Keşke, o devrimci gençlerle işaret edilmeye çalışılan daha büyük bir çerçevenin varlığı filmde daha net görülebilseydi...

Keşke, o devrimci gençlerle işaret edilmeye çalışılan daha büyük bir çerçevenin varlığı filmde daha net görülebilseydi. Yine de Aydın Bulut ilk film olarak alkışlanması gereken bir iş çıkarmış
‘Başka Semtin Çocukları’ doğru kaygıları olan, iyi oynanmış, eli yüzü gayet düzgün bir film. Nitekim Antalya’da da birçok ödül aldı: En iyi yardımcı erkek oyuncu (Volga Sorgu), Genç Yetenek (yönetmen Aydın Bulut) ve en iyi sanat yönetmeni (Türker İşçi)
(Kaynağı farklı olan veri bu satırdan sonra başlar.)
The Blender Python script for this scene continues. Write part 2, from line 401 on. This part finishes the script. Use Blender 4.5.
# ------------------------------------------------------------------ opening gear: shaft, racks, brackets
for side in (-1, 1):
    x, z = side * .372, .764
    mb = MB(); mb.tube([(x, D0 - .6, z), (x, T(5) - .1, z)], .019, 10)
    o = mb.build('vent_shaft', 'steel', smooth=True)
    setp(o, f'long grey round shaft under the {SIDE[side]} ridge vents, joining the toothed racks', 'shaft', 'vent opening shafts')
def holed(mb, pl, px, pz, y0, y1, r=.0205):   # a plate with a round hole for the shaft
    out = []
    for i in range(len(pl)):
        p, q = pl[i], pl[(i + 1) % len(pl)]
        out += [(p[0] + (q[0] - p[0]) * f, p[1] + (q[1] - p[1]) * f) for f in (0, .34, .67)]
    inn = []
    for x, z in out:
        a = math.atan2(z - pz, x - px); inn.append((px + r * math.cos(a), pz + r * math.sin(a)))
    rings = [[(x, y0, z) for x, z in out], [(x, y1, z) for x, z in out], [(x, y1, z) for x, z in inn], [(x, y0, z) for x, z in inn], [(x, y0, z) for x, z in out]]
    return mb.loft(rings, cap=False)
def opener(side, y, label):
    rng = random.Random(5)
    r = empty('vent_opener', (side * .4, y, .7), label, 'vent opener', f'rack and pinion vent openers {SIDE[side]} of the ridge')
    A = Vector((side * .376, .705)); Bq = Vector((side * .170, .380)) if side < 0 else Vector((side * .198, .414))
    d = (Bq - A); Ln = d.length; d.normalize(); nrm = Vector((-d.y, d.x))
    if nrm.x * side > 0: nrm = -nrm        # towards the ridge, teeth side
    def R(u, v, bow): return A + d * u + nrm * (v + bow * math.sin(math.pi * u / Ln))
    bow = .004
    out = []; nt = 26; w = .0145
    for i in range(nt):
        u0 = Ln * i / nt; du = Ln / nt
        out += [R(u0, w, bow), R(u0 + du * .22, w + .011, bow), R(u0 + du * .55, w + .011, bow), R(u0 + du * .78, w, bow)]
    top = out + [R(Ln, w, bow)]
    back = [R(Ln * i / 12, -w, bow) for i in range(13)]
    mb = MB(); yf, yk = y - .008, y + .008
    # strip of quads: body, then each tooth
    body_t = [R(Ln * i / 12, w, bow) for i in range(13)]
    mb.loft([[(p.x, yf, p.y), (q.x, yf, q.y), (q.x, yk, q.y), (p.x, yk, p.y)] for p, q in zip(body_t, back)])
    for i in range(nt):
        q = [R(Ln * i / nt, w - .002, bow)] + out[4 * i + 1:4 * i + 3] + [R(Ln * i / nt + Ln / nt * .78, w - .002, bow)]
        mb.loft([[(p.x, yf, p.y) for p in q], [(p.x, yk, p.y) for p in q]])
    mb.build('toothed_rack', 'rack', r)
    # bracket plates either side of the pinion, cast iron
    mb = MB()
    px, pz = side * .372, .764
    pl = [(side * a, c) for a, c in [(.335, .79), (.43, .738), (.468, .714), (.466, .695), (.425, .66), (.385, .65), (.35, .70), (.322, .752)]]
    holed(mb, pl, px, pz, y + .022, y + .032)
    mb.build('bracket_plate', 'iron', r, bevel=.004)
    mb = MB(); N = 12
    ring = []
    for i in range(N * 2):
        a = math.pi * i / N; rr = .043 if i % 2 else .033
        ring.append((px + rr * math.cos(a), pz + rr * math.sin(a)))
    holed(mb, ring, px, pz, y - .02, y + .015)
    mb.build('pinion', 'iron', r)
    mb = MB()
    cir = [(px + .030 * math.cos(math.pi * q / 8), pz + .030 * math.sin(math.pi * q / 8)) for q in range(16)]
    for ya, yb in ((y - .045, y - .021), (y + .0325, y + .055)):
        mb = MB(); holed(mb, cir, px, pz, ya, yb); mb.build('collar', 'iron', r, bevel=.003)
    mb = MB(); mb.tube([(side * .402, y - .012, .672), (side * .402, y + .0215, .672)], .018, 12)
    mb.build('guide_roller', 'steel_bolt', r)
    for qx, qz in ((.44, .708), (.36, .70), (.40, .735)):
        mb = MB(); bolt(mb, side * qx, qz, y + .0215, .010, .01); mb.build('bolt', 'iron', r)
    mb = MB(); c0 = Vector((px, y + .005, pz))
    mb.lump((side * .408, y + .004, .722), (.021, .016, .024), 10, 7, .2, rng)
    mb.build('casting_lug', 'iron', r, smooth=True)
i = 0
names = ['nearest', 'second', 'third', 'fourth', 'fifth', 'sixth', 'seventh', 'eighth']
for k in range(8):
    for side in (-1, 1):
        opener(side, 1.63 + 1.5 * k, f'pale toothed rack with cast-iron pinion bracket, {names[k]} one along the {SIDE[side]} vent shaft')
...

Güneydoğu’da askerlikten ( savaştan) dönen Semih, kardeşi Veysel’in ölüm haberini alır. Semih, Veysel’in en yakın arkadaşı Simo’ya kardeşini kimin öldürdüğünü sorar ve Simo anlatır. Alevi Veysel, Sünni bir kıza âşık olmuştur. Gazi Mahallesi’nde mezhep ayrılığı ciddi bir iştir, kızın kardeşi şiddetle bu birlikteliğe karşı çıkar. Katil kızın ağabeyi gibi gözükmektedir ama bir de mahallenin savaş gazisi faşisti vardır. O da şüpheliler arasındadır. Peki ya Veysel’in karşısında hep ezilen, hep ikinci planda kalan Simo?
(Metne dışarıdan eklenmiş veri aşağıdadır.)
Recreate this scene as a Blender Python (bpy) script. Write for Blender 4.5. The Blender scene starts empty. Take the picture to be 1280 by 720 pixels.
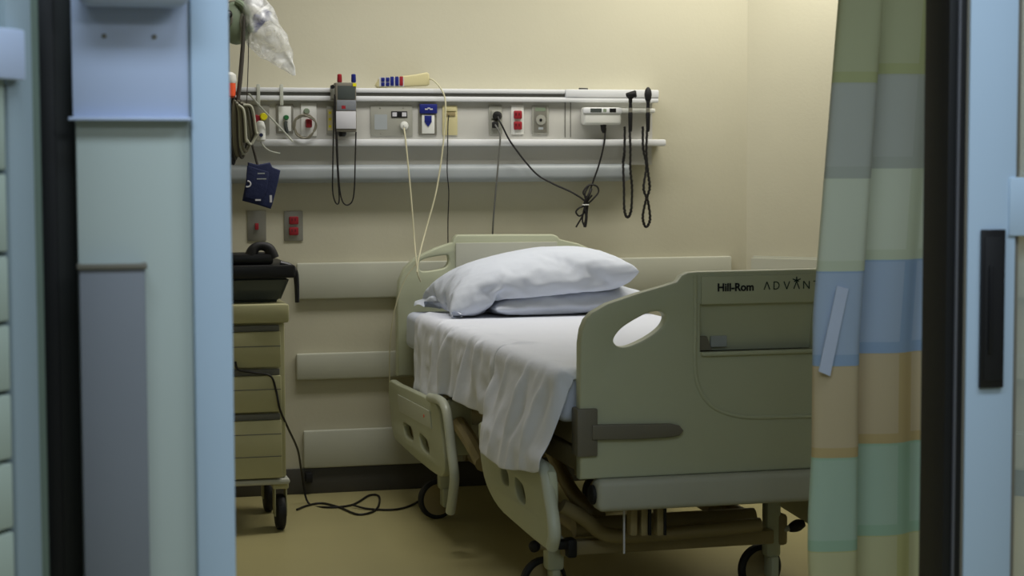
import bpy, bmesh, math, random
from mathutils import Vector, Matrix, noise
random.seed(4)
S = bpy.context.scene
COL = S.collection
# ------------------------------------------------------------------ camera
F_PX, PITCH, ROLL, YAW, DIST = 2290.0, math.radians(3.93), math.radians(-.169), math.radians(14.54), 7.6
CAM = Vector((-DIST*math.sin(YAW), -DIST*math.cos(YAW), 1.343))
FW = Vector((math.sin(YAW)*math.cos(PITCH), math.cos(YAW)*math.cos(PITCH), -math.sin(PITCH)))
_rt = Vector((math.cos(YAW), -math.sin(YAW), 0)); _up = _rt.cross(FW)
RT = _rt*math.cos(ROLL) + _up*math.sin(ROLL); UP = -_rt*math.sin(ROLL) + _up*math.cos(ROLL)
cd = bpy.data.cameras.new('camera'); co = bpy.data.objects.new('camera', cd); COL.objects.link(co)
M3 = Matrix((RT, UP, -FW)).transposed()
co.matrix_world = Matrix.Translation(CAM) @ M3.to_4x4()
cd.sensor_width = 36; cd.lens = F_PX/1280*36; cd.clip_start = .05
cd.dof.use_dof = True; cd.dof.focus_distance = 6.4; cd.dof.aperture_fstop = 6.5
S.camera = co
# ------------------------------------------------------------------ light
w = bpy.data.worlds.new('world'); S.world = w; w.use_nodes = True
w.node_tree.nodes['Background'].inputs[0].default_value = (.78, .88, 1, 1)
w.node_tree.nodes['Background'].inputs[1].default_value = .13
S.view_settings.view_transform = 'Standard'; S.view_settings.look = 'None'
S.view_settings.exposure = 0; S.view_settings.gamma = 1; S.view_settings.use_curve_mapping = False
def area(name, loc, size, power, col, rot=(0, 0, 0), spread=180):
    l = bpy.data.lights.new(name, 'AREA'); l.shape = 'RECTANGLE'; l.size, l.size_y = size
    l.energy = power; l.color = col; l.spread = math.radians(spread)
    o = bpy.data.objects.new(name, l); o.location = loc; o.rotation_euler = rot; COL.objects.link(o); return o
area('room_lamp', (.88, -.56, 2.56), (1.2, .25), 17, (1, .965, .88), spread=170)
area('bed_lamp', (-.5, -.78, 2.56), (1.2, .3), 12.5, (1, .98, .95), spread=150)
area('hall_lamp', (-2.0, -5.5, 2.55), (1.6, .4), 22, (.70, .84, 1), spread=180)
area('hall_lamp', (-.2, -5.45, 2.55), (1.2, .4), 16, (.72, .85, 1), spread=180)
area('hall_lamp', (-.9, -6.9, 2.55), (1.4, .5), 22, (.80, .90, 1), spread=180)  # extra unseen hall light, added to lift the curtain and footboard

area('entry_fill', (.0, -4.35, 2.56), (1.0, .3), 4.5, (.84, .93, 1))  # unseen fill light, added to brighten the curtain and footboard

# ------------------------------------------------------------------ helpers
def P(ax, c, px, py):
    "the point of the plane axis=c that the photograph shows at px, py"
    d = FW + RT*((px-640)/F_PX) + UP*((360-py)/F_PX)
    return CAM + d*((c-CAM[ax])/d[ax])
def XZ(y, px, py): q = P(1, y, px, py); return q.x, q.z
def lin(c): c /= 255.; return c/12.92 if c <= .04045 else ((c+.055)/1.055)**2.4
def rgb(*c): return tuple(lin(v) for v in c)+(1,)
def mat(name, c, rough=.5, metal=0, spec=.4, noise_amt=.06, nscale=8, bump=0, bscale=60, **kw):
    m = bpy.data.materials.new(name); m.use_nodes = True; t = m.node_tree; n = t.nodes; b = n['Principled BSDF']
    b.inputs['Roughness'].default_value = rough; b.inputs['Metallic'].default_value = metal
    b.inputs['Specular IOR Level'].default_value = spec
    for k, v in kw.items(): b.inputs[k.replace('_', ' ')].default_value = v
    tc = n.new('ShaderNodeTexCoord'); nz = n.new('ShaderNodeTexNoise'); nz.inputs['Scale'].default_value = nscale; nz.inputs['Detail'].default_value = 4
    t.links.new(tc.outputs['Object'], nz.inputs['Vector'])
    mx = n.new('ShaderNodeMix'); mx.data_type = 'RGBA'
    col = rgb(*c)
    mx.inputs[6].default_value = tuple(v*(1-noise_amt) for v in col[:3])+(1,); mx.inputs[7].default_value = tuple(min(1, v*(1+noise_amt)) for v in col[:3])+(1,)
    t.links.new(nz.outputs['Fac'], mx.inputs[0]); t.links.new(mx.outputs[2], b.inputs['Base Color'])
    if bump:
        n2 = n.new('ShaderNodeTexNoise'); n2.inputs['Scale'].default_value = bscale; n2.inputs['Detail'].default_value = 5
        t.links.new(tc.outputs['Object'], n2.inputs['Vector'])
        bp = n.new('ShaderNodeBump'); bp.inputs['Strength'].default_value = bump; bp.inputs['Distance'].default_value = .01
        t.links.new(n2.outputs['Fac'], bp.inputs['Height']); t.links.new(bp.outputs['Normal'], b.inputs['Normal'])
    return m
M = dict(
 wall=mat('wall_paint', (198, 194, 172), .8, bump=.05, bscale=90, noise_amt=.02),
 bumper=mat('bumper_vinyl', (194, 195, 180), .5, noise_amt=.02),
 cove=mat('cove_base_rubber', (72, 70, 64), .6),
 floor=mat('floor_vinyl', (172, 163, 116), .42, noise_amt=.07, nscale=3, spec=.4),
 ceil=mat('ceiling_tile', (225, 222, 212), .9),
 hallwall=mat('hall_wall_paint', (165, 170, 172), .8),
 bed=mat('bed_plastic', (184, 188, 162), .42, noise_amt=.03),
 bedlt=mat('bed_tube_enamel', (190, 194, 176), .35, noise_amt=.03),
 bedgrey=mat('bumper_grey_plastic', (178, 179, 166), .5),
 bracket=mat('grey_bracket_plastic', (112, 108, 96), .5),
 frame=mat('bed_frame_enamel', (150, 136, 98), .45),
 sheet=mat('white_cotton', (222, 226, 238), .85, noise_amt=.02, bump=.12, bscale=35, Sheen_Weight=.2),
 fitted=mat('fitted_cotton', (208, 215, 230), .85, noise_amt=.02, bump=.1, bscale=30),
 pillow=mat('pillowcase_cotton', (206, 212, 224), .85, noise_amt=.02, bump=.15, bscale=28),
 black=mat('black_plastic', (22, 22, 24), .4),
 rubber=mat('black_rubber', (20, 20, 22), .6),
 cord=mat('black_cord', (24, 22, 22), .5),
 greycord=mat('grey_cord', (105, 105, 100), .5),
 cream=mat('cream_cord', (205, 200, 168), .5),
 white=mat('white_plastic', (225, 226, 220), .35, noise_amt=.02),
 hwpanel=mat('headwall_panel_laminate', (196, 195, 188), .5, noise_amt=.015),
 hwrail=mat('headwall_rail_enamel', (222, 224, 226), .3, noise_amt=.015),
 trough=mat('headwall_trough_enamel', (160, 166, 168), .4, noise_amt=.02),
 groove=mat('headwall_groove', (110, 110, 104), .6),
 steel=mat('brushed_steel', (150, 148, 138), .4, metal=.6, noise_amt=.04),
 plategrey=mat('plate_grey', (156, 156, 146), .45),
 platebeige=mat('plate_beige', (205, 196, 150), .45),
 red=mat('red_plastic', (150, 34, 44), .45),
 orange=mat('orange_plastic', (235, 90, 50), .4),
 blue=mat('blue_plastic', (30, 40, 120), .4),
 navy=mat('navy_nylon', (24, 34, 72), .7, bump=.2, bscale=80),
 yellow=mat('yellow_plastic', (225, 215, 30), .4),
 green=mat('green_plastic', (40, 110, 60), .4),
 palegreen=mat('pale_green_silicone', (132, 146, 124), .5),
 cart=mat('cart_plastic', (180, 177, 138), .5, noise_amt=.03),
 cartlip=mat('cart_grey_lip', (112, 112, 106), .5),
 darkhose=mat('dark_hose', (70, 66, 60), .6),
 hose=mat('grey_hose', (128, 124, 108), .6),
 cabpost=mat('cabinet_post_grey', (136, 150, 156), .5, noise_amt=.02), cabtrim=mat('cabinet_edge_trim', (92, 106, 94), .6),
 palehose=mat('pale_hose', (168, 168, 150), .5),
 jamb=mat('jamb_aluminium', (176, 196, 214), .4, noise_amt=.01),
 post=mat('door_post_paint', (178, 188, 182), .5, noise_amt=.02),
 gasket=mat('black_gasket', (16, 17, 18), .5),
 gasketline=mat('gasket_grey_line', (92, 92, 96), .5),
 darkframe=mat('dark_bronze_frame', (34, 36, 34), .5),
 holder=mat('holder_white_plastic', (182, 194, 218), .4, noise_amt=.01),
 bin=mat('grey_chart_bin', (120, 124, 130), .6),
 cabinet=mat('cabinet_plastic', (168, 180, 168), .5),
 ink=mat('ink', (14, 18, 22), .6),
 inkgreen=mat('ink_green', (16, 44, 40), .6),
 screen=mat('grey_screen', (74, 80, 78), .25),
 paper=mat('paper_label', (200, 200, 205), .7),
 tubing=mat('clear_tubing', (205, 208, 196), .3, Alpha=.75),
)
def bagmat():
    m = bpy.data.materials.new('clear_plastic_film'); m.use_nodes = True; t = m.node_tree; n = t.nodes; b = n['Principled BSDF']
    b.inputs['Base Color'].default_value = (.82, .84, .84, 1); b.inputs['Roughness'].default_value = .15
    tc = n.new('ShaderNodeTexCoord'); v = n.new('ShaderNodeTexNoise'); v.inputs['Scale'].default_value = 14; v.inputs['Detail'].default_value = 6; v.inputs['Distortion'].default_value = 1.5
    r = n.new('ShaderNodeValToRGB'); r.color_ramp.elements[0].position = .42; r.color_ramp.elements[0].color = (.26, .26, .26, 1)
    r.color_ramp.elements[1].position = .68; r.color_ramp.elements[1].color = (.8, .8, .8, 1)
    t.links.new(tc.outputs['Object'], v.inputs['Vector']); t.links.new(v.outputs['Fac'], r.inputs[0]); t.links.new(r.outputs[0], b.inputs['Alpha'])
    return m
M['bag'] = bagmat()
def glassmat():
    m = bpy.data.materials.new('door_glass'); m.use_nodes = True; b = m.node_tree.nodes['Principled BSDF']
    b.inputs['Base Color'].default_value = (.5, .56, .52, 1); b.inputs['Alpha'].default_value = .35; b.inputs['Roughness'].default_value = .05
    return m
M['glass'] = glassmat()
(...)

BAŞARILI AMA HEDEFİNİ TUTTURAMAMIŞ
Mahallede devrimciler de vardır, bildiri ya da gazete dağıtan, korsan eylem koyan ama filmin kahramanları kısır kavgaları içinde onları fark etmekten acizdir. ‘Başka Semtin Çocukları’nın başlangıcındaki Semih’in kabus sahneleri ve jenerikteki ses/müzik kullanımı çok saldırgan. Filmin etkileyiciliğini azaltan asıl unsur ise çok fazla karaktere sahip olması ve zamansal sıçramalar içermesi. Ama, ‘Başka Semtin Çocukları’ çoğu zaman bir sahicilik yakalıyor. Bu başarıda ekipteki oyuncuların tümünün katkısı büyük. Kısacası hem iyi hem de hedefini tam vuramayan bir filmle karşı karşıyayız. Keşke o devrimci gençlerle işaret edilmeye çalışılan daha büyük bir çerçevenin varlığı filmde daha net görülebilseydi. Ya da film, daha az şeyi daha derin ve yeni şeyler söyleyerek anlatsaydı. Yine de Aydın Bulut ilk film olarak alkışlanması gereken bir iş çıkarmış.